---------- Data extract

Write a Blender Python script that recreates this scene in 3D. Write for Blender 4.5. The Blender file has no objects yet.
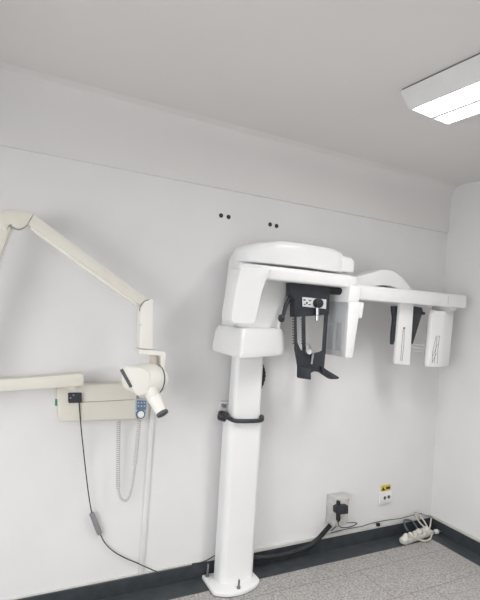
import bpy, bmesh, math, random
from mathutils import Vector, Matrix
random.seed(7)
S = bpy.context.scene
COL = S.collection

# ------------------------------------------------------------------ camera
F_PX, YAW, PITCH, ROLL = 467.885, 0.47098, 0.02147, 0.06759
CAM = Vector((-3.11045, -2.56985, 1.6))
fw = Vector((math.sin(YAW)*math.cos(PITCH), math.cos(YAW)*math.cos(PITCH), math.sin(PITCH)))
r0 = fw.cross(Vector((0, 0, 1))).normalized()
u0 = r0.cross(fw)
rt = r0*math.cos(ROLL) + u0*math.sin(ROLL)
up = u0*math.cos(ROLL) - r0*math.sin(ROLL)
cd = bpy.data.cameras.new('camera')
cam = bpy.data.objects.new('camera', cd)
COL.objects.link(cam)
cam.matrix_world = Matrix(((rt.x, up.x, -fw.x, CAM.x), (rt.y, up.y, -fw.y, CAM.y), (rt.z, up.z, -fw.z, CAM.z), (0, 0, 0, 1)))
cd.sensor_fit = 'VERTICAL'
cd.sensor_height = 24.0
cd.lens = F_PX/600*24.0
cd.clip_start = 0.02
S.camera = cam

# ------------------------------------------------------------------ world, lights, exposure
W = bpy.data.worlds.new('world'); S.world = W; W.use_nodes = True
W.node_tree.nodes['Background'].inputs[0].default_value = (0.75, 0.85, 1.0, 1)
W.node_tree.nodes['Background'].inputs[1].default_value = 1.0
S.view_settings.view_transform = 'Standard'
S.view_settings.look = 'None'
S.view_settings.gamma = 1
S.view_settings.use_curve_mapping = False
S.view_settings.exposure = -0.33
LAMP = 14.5          # strength of the fluorescent fixture's diffusers

def area(name, loc, rot, sx, sy, power, col):
    l = bpy.data.lights.new(name, 'AREA'); l.shape = 'RECTANGLE'; l.size = sx; l.size_y = sy
    l.energy = power; l.color = col
    o = bpy.data.objects.new(name, l); COL.objects.link(o); o.location = loc; o.rotation_euler = rot
    return o
# added fill lights at two invented window openings, rear and side, out of view
area('rear_fill', (-2.9, -4.48, 1.48), (math.radians(48), 0, 0), 1.9, 1.1, 10, (0.95, 0.97, 1.0))
area('side_fill', (-4.58, -2.2, 1.48), (math.radians(48), 0, math.radians(-90)), 1.9, 1.1, 72, (0.98, 0.985, 1.0))
# downward light under the ceiling fixture and the added unseen one, spread narrowed
for lx, ly, lp_ in ((-1.3100, -1.603, 20), (-3.56, -3.275, 20)):
    d_ = area('fixture_downlight', (lx, ly, 2.5855), (0, 0, math.radians(3.2) if lx > -2 else 0), .235, 1.18, lp_, (1.0, .99, .975)); d_.data.spread = math.radians(120)

def at(x, y, Y):
    """point of the wall-parallel plane y = Y met by the view through photo position (x, y)"""
    d = fw + rt*((x-240)/F_PX) - up*((y-300)/F_PX)
    return CAM + d*((Y-CAM.y)/d.y)

def on_z(x, y, Z):
    d = fw + rt*((x-240)/F_PX) - up*((y-300)/F_PX)
    return CAM + d*((Z-CAM.z)/d.z)

# ------------------------------------------------------------------ materials
def mat(name, col, rough=0.5, metal=0, noise=None, bump=None, spec=0.5, emit=None, coat=0, alpha=1):
    m = bpy.data.materials.new(name); m.use_nodes = True
    nt = m.node_tree; b = nt.nodes['Principled BSDF']
    b.inputs['Base Color'].default_value = (*col, 1)
    b.inputs['Roughness'].default_value = rough
    b.inputs['Metallic'].default_value = metal
    b.inputs['Specular IOR Level'].default_value = spec
    b.inputs['Coat Weight'].default_value = coat
    tc = nt.nodes.new('ShaderNodeTexCoord')
    if noise:
        sc, amt = noise
        n = nt.nodes.new('ShaderNodeTexNoise'); n.inputs['Scale'].default_value = sc; n.inputs['Detail'].default_value = 5
        nt.links.new(tc.outputs['Object'], n.inputs['Vector'])
        r = nt.nodes.new('ShaderNodeValToRGB')
        r.color_ramp.elements[0].position = .35; r.color_ramp.elements[1].position = .7
        r.color_ramp.elements[0].color = (*[c*(1-amt) for c in col], 1)
        r.color_ramp.elements[1].color = (*[min(1, c*(1+amt*.5)) for c in col], 1)
        nt.links.new(n.outputs['Fac'], r.inputs['Fac']); nt.links.new(r.outputs['Color'], b.inputs['Base Color'])
    if bump:
        sc, st = bump
        n = nt.nodes.new('ShaderNodeTexNoise'); n.inputs['Scale'].default_value = sc; n.inputs['Detail'].default_value = 6
        nt.links.new(tc.outputs['Object'], n.inputs['Vector'])
        bp = nt.nodes.new('ShaderNodeBump'); bp.inputs['Strength'].default_value = st; bp.inputs['Distance'].default_value = .004
        nt.links.new(n.outputs['Fac'], bp.inputs['Height']); nt.links.new(bp.outputs['Normal'], b.inputs['Normal'])
    if emit:
        b.inputs['Emission Color'].default_value = (*emit[0], 1); b.inputs['Emission Strength'].default_value = emit[1]
    return m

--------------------

Stated exercise - Give again, exactly, the lines from the start of the data through the one holding "LAMP = 14.5"; omit the pictures.

Result of this exercise -
Write a Blender Python script that recreates this scene in 3D. Write for Blender 4.5. The Blender file has no objects yet.
import bpy, bmesh, math, random
from mathutils import Vector, Matrix
random.seed(7)
S = bpy.context.scene
COL = S.collection

# ------------------------------------------------------------------ camera
F_PX, YAW, PITCH, ROLL = 467.885, 0.47098, 0.02147, 0.06759
CAM = Vector((-3.11045, -2.56985, 1.6))
fw = Vector((math.sin(YAW)*math.cos(PITCH), math.cos(YAW)*math.cos(PITCH), math.sin(PITCH)))
r0 = fw.cross(Vector((0, 0, 1))).normalized()
u0 = r0.cross(fw)
rt = r0*math.cos(ROLL) + u0*math.sin(ROLL)
up = u0*math.cos(ROLL) - r0*math.sin(ROLL)
cd = bpy.data.cameras.new('camera')
cam = bpy.data.objects.new('camera', cd)
COL.objects.link(cam)
cam.matrix_world = Matrix(((rt.x, up.x, -fw.x, CAM.x), (rt.y, up.y, -fw.y, CAM.y), (rt.z, up.z, -fw.z, CAM.z), (0, 0, 0, 1)))
cd.sensor_fit = 'VERTICAL'
cd.sensor_height = 24.0
cd.lens = F_PX/600*24.0
cd.clip_start = 0.02
S.camera = cam

# ------------------------------------------------------------------ world, lights, exposure
W = bpy.data.worlds.new('world'); S.world = W; W.use_nodes = True
W.node_tree.nodes['Background'].inputs[0].default_value = (0.75, 0.85, 1.0, 1)
W.node_tree.nodes['Background'].inputs[1].default_value = 1.0
S.view_settings.view_transform = 'Standard'
S.view_settings.look = 'None'
S.view_settings.gamma = 1
S.view_settings.use_curve_mapping = False
S.view_settings.exposure = -0.33
LAMP = 14.5          # strength of the fluorescent fixture's diffusers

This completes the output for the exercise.